Thank you for the two letters. I was glad to hear the tickets arrived safely. I am sorry they caused you so much trouble. You seem to be having a good time with your American visitors. I shall look forward to seeing your films when I am home again. Mr and Mrs F and family must be somewhere in Europe now. We are expecting them on Friday. We will be quite pleased to see how our films have turned out. We keep meaning to take some film of Prague as we have not managed it so far. I think it will take a whole weekend and we never have time to devote solely to filmmaking. It would be good to film at different seasons to show Prague throughout the year.

We have just finished cleaning the flat and I have all the bed clothes ready for the incoming F hoards. I hope they like Smetana crème, smazony syr and knedlicky.

Last weekend we went to Brno for A and V’s wedding. We had to get up at 4.30 to arrive get changed and be ready for the wedding at 12 noon. I was surprised how nice the service was translated into English. A. wore a long dress and veil and her sister was the bridesmaid. The town Hall was a fabulous setting with a vaulted Norman ceiling and bare stone walls. The actual words were similar to a Christian wedding replacing ‘God’ by ‘our socialist state’. The funniest part was the interpreter who came with several quaint phrases like ‘put aside all inhibitions when closing this marriage’ There was a mixture of Czech and English traditions. A cup was broken in front of the couple as we saw at the wedding we witnessed at Kutna Hora. The bridegroom must sweep the pieces symbolising he will help his wife with the house work. At the reception afterwards the bride and groom have to share a soup bowel, another Czech custom. However Czechs do not have confetti or the traditional wedding cake. After the formal reception there was an informal party at V’s parents flat which went on quite late into the night.

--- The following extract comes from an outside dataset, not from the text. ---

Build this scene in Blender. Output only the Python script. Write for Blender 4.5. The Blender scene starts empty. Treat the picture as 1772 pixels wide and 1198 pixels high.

We came home on Sunday after a long lie in. On the way home we picked some cherries which were lovely. The shops are full of fruit and veg now (unlike in the winter months) pears, red currents, cherries, apricots and new potatoes, carrots and cauliflower. I don’t expect it will last long.

Work is progressing as usual. I have had another pay assessment though I don’t expect .......THE LETTER ENDS here with a missing page do we will never know what Gill did not expect





The cherry trees grew along all the roads in Czechoslovakia. If they belonged to someone there was a piece of material tied in the branches. Those who did not have an owner could have the fruit taken by anyone. You would often see people standing on top of their lorry cabs picking the fruit. And the lorries themselves were always the same, flat-bed with side flaps (and sometimes with canvas over-mantels), a separate drivers cabin, never washed and painted the same dull grey brown, probably made in some vast factory deep in the USSR.



Quite a few of the I.C.L staff married Eastern Europeans and many of the marriages have stood the test of time. One of the married English engineers in Brno started an affair with a Czech girl and decided to smuggle her to England. He hollowed out the back seat of his car and she hid there. Amazingly they crossed the Iron Curtain and passed through all the border crossings in Germany, Belgium and France (all in those days strict individual passport-checking and car inspecting places) only to be discovered at Dover. The girl asked for political asylum in the UK. The last I heard she was working on a supermarket check-out. I wonder what happened to her? I hope some of my old ICL friends are reading this blog?